How does mediation work?

Parties who mediate meet with a third-party neutral, in this case an attorney experienced in family law. The parties may meet in the same room, or choose to be separated, with the mediator shuttling between them. Generally, the parties may negotiate virtually all the ground rules of the mediation, what issues will be addressed, who will attend, and every other aspect of the mediation. The mediator’s tasks include providing information the parties need to make decisions about their agreement, and helping the parties brainstorm solutions. While the mediator does not represent either party or provide legal advice, the mediator can provide legal information, which may give the parties an idea how their case will be treated in court. The mediator may also act as a counselor to help the parties determine what each of them wants in the agreement. This information often helps parties negotiate their own solutions.

Can I still use an attorney?

Yes. Like most aspects of mediation, you control the process. You have a right to legal counsel in every element of your life, and this is not taken away just because you are mediating. Whether attorneys will actually participate in a specific mediation session is open for agreement by the parties.

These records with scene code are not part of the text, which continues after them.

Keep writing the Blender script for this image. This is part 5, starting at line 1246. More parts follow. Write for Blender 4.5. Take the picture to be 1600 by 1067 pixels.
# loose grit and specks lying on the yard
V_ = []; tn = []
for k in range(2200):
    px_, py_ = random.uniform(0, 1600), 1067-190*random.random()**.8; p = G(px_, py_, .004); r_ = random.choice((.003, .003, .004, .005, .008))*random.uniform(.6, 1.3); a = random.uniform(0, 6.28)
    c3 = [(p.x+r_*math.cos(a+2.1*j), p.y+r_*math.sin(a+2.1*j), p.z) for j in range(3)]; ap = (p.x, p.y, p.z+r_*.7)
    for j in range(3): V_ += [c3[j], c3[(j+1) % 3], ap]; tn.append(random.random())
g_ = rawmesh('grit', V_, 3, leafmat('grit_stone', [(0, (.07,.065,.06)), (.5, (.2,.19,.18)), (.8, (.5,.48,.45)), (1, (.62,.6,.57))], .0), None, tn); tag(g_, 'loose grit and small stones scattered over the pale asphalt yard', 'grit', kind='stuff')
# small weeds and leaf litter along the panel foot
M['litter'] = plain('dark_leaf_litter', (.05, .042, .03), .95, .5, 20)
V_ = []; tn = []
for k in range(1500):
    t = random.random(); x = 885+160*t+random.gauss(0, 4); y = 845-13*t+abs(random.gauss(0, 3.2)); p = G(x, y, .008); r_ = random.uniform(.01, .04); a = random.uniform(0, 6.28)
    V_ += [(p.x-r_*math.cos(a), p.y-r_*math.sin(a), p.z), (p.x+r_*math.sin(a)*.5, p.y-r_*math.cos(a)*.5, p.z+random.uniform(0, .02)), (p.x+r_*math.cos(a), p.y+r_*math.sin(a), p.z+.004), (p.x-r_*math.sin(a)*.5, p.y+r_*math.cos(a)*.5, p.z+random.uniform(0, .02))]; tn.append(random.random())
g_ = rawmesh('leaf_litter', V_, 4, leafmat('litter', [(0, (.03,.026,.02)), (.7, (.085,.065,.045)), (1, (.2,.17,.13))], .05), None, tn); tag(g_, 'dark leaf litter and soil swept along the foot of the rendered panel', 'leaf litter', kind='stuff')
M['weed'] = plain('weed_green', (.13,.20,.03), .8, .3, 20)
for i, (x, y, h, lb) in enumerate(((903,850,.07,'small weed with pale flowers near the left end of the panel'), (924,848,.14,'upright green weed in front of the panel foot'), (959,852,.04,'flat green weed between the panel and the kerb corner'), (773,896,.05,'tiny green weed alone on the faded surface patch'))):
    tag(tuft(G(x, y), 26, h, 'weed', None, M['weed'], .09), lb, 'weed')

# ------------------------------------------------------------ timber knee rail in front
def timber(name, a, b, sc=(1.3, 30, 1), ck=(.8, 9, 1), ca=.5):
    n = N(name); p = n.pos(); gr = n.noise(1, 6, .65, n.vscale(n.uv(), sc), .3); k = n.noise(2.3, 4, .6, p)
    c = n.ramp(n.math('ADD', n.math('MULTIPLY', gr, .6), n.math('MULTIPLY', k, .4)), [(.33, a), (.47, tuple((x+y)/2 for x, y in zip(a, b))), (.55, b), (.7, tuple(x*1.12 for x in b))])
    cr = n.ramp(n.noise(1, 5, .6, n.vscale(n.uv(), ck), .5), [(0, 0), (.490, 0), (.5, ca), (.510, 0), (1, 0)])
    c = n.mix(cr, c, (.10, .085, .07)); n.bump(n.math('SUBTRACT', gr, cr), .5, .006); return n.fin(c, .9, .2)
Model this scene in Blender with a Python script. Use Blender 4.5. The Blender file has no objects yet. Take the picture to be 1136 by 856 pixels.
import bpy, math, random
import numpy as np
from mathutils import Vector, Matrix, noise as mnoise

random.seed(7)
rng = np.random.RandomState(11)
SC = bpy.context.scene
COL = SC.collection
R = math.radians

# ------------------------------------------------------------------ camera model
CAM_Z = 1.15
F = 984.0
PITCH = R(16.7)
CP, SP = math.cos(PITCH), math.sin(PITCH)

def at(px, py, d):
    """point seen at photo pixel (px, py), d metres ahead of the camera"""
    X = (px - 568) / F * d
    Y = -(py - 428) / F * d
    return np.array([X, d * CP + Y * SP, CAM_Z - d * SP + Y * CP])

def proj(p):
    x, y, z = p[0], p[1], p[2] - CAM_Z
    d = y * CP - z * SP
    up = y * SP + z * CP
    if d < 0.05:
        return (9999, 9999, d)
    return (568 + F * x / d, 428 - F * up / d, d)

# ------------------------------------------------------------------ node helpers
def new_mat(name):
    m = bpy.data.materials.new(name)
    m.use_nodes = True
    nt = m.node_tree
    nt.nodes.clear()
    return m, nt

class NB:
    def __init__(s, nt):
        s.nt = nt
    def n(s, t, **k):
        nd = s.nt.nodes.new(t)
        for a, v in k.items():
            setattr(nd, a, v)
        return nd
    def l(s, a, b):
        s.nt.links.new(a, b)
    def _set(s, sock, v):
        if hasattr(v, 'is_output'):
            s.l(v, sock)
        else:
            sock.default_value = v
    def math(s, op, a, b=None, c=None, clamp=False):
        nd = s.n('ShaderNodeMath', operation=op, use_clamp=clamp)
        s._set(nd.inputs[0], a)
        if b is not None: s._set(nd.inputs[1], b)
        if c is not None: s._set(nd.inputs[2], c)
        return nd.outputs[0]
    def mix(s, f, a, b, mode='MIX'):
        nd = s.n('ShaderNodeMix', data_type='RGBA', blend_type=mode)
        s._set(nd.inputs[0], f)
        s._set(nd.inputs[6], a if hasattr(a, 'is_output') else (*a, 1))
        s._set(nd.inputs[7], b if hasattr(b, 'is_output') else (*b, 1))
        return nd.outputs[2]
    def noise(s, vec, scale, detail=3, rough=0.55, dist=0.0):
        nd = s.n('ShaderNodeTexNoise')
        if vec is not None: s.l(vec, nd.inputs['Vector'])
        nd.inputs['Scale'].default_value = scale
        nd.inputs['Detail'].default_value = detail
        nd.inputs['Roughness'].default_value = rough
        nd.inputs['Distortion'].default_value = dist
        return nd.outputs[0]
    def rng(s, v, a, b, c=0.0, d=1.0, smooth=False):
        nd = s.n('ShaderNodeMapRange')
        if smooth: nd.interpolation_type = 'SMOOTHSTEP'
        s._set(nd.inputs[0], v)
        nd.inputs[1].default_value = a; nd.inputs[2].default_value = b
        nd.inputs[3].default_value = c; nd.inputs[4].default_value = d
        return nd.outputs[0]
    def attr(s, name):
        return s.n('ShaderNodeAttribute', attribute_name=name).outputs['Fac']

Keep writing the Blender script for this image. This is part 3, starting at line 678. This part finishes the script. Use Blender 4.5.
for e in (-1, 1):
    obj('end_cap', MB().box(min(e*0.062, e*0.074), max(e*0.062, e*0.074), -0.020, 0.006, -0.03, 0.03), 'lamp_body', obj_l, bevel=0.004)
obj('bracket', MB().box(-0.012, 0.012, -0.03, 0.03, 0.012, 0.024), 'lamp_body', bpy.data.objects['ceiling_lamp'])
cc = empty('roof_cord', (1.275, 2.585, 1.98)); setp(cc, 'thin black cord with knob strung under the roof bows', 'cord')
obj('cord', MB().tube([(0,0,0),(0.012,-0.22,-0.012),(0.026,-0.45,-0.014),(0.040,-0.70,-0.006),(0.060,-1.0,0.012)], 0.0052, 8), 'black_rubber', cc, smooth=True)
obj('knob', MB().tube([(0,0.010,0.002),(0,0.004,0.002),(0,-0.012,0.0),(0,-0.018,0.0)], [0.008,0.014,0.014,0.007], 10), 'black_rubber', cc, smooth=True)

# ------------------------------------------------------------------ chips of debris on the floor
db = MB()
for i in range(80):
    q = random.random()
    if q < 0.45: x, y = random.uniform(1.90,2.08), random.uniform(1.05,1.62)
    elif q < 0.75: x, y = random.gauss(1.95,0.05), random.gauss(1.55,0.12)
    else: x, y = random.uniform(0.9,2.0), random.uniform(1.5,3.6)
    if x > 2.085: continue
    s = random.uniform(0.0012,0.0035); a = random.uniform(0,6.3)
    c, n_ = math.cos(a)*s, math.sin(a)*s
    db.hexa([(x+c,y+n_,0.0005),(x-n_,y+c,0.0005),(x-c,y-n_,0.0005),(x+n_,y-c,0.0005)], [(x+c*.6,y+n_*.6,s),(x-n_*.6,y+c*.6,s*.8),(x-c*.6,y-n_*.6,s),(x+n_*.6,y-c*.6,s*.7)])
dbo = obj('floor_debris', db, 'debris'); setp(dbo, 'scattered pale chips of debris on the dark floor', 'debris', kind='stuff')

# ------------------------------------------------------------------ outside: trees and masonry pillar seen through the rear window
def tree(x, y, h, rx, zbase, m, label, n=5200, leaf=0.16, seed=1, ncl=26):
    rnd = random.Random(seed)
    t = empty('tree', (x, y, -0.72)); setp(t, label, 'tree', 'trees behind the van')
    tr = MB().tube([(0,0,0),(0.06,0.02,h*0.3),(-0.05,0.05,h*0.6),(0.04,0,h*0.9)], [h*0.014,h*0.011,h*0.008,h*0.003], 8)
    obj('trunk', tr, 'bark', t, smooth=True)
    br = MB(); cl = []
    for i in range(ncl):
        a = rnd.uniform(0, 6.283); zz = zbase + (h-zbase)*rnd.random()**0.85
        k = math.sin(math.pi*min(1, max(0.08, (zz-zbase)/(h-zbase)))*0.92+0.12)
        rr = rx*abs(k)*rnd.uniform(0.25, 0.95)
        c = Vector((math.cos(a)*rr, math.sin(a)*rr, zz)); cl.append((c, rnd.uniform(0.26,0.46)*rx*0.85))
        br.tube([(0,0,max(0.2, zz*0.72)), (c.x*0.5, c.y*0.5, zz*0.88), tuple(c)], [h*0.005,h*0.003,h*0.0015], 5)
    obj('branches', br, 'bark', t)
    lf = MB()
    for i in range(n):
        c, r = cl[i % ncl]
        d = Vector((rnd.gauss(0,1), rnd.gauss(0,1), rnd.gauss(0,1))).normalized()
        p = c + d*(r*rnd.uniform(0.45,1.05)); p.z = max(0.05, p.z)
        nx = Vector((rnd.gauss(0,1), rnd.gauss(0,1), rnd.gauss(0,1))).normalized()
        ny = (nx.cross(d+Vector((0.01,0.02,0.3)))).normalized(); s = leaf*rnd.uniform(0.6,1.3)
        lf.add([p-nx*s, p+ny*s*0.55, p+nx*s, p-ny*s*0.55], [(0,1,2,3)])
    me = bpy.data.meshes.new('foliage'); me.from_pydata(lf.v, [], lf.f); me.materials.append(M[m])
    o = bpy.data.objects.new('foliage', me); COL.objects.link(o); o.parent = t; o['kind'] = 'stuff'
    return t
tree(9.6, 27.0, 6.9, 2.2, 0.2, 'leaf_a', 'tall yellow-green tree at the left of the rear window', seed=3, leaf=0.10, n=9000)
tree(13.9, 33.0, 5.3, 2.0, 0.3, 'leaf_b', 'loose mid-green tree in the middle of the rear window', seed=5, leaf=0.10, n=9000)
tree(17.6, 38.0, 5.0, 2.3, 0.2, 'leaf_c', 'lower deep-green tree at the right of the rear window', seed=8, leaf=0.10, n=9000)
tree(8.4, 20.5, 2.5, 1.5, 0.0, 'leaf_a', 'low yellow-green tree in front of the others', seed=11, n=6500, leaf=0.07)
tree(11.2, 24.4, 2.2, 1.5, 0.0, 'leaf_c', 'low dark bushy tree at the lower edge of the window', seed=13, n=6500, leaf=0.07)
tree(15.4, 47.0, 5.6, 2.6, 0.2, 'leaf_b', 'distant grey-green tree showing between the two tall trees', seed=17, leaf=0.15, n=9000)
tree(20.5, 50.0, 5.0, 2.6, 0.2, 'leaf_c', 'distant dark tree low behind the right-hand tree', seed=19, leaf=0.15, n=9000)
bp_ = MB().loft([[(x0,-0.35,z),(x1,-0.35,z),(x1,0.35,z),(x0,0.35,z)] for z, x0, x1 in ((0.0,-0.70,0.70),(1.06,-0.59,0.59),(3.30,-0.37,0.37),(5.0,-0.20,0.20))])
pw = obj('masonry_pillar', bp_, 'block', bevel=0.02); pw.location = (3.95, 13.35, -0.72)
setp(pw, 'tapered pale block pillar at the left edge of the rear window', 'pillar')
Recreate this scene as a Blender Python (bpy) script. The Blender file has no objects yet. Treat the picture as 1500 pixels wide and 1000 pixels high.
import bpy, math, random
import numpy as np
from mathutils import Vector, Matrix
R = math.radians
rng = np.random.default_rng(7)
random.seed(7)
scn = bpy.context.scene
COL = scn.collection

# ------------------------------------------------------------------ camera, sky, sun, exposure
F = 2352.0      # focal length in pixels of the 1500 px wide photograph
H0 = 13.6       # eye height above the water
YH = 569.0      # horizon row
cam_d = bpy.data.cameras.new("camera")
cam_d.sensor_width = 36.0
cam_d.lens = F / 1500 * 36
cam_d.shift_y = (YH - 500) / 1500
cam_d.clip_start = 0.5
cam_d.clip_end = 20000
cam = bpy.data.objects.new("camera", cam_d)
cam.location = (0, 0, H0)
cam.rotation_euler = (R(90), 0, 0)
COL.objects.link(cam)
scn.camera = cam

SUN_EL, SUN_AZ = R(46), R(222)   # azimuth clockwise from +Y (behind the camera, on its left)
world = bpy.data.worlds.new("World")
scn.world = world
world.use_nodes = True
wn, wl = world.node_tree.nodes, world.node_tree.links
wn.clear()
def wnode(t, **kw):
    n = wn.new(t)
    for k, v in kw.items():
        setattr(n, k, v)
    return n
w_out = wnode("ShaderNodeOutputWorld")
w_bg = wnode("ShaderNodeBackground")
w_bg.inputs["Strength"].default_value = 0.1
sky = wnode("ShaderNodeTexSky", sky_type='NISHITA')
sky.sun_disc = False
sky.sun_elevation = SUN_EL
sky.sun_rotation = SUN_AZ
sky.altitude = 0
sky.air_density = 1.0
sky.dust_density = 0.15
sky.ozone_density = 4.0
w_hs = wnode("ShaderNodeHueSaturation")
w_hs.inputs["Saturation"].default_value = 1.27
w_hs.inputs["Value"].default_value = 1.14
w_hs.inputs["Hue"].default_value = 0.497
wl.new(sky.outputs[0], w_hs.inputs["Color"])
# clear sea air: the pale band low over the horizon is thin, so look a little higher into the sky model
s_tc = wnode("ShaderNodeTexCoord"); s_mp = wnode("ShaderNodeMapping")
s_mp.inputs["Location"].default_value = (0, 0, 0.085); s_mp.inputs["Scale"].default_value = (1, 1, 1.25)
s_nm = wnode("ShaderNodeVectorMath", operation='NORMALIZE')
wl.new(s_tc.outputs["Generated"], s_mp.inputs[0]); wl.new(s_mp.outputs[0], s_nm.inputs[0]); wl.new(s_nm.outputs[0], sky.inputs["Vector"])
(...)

If one party insists they will attend while the other insists they won’t, mediation may not be possible. But because the mediator cannot give you legal advice, you may want an attorney involved, either as part of the mediation or as a reference outside the mediation. Or you can choose not to use an attorney at all.

Is the outcome binding?

Only if you come to an agreement. While there have been cases that turned on this question, generally, if you enter into a signed agreement, the court will likely enforce it. Of course, you can always ask to have any agreement reviewed by your attorney before you sign it. If you don’t come to an agreement, not only is everything in the mediation discussions not binding, it can’t even be admitted into evidence in court. This rule is to assure the participants they are safe to make suggestions and brainstorm ideas without fearing they will be held to them later, unless they are signed.

How long will mediation take and what will it cost?

Most mediations take much less time than most people think. At The Harris Law firm, the average mediation for a typical divorce takes between two and five hours. This may be done at one time, or it may be divided over several sessions. This does not include any time necessary to prepare the agreement or develop any other paperwork that may be necessary. Such paperwork may require additional time by the mediator. The cost will depend on how long the mediation takes and, if there is paperwork, how complex the case is. Generally the charges for the mediation are for the mediator, which is the cost of a single attorney, and the cost of the paperwork, which may involve both paralegal and mediator time. A major advantage is that this cost is usually divided between the parties, and is less than if each party were to hire his or her own attorney to do the negotiating.

When can mediation occur in the process?

At any time—before any papers are filed, during the paperwork process, or just before a court date. The point is, a settlement negotiated directly between the parties is almost always more acceptable to both parties than an outcome decided by the court, or an outcome negotiated by the parties’ representatives. The best time for mediation is anytime the parties are ready to settle.

Are all mediators attorneys?

No. Many mediators are psychologists or others in the helping professions; however, there is no credentialing or licensing for mediators--literally anyone can advertise themselves as a mediator. It is important, therefore, to choose your mediator carefully.

Why should I hire an attorney mediator?

The advantage of using a legally-trained mediator is the knowledge the mediator provides regarding the law, court procedures, and how judges generally rule on specific issues. This information is usually very helpful in negotiating an agreement that is fair and satisfactory to both parties. Such information can also prevent the parties from making agreements that a judge might not find acceptable. An attorney should also have access to paralegals and other support personnel that can draft pleadings for the parties and provide immediate response to questions.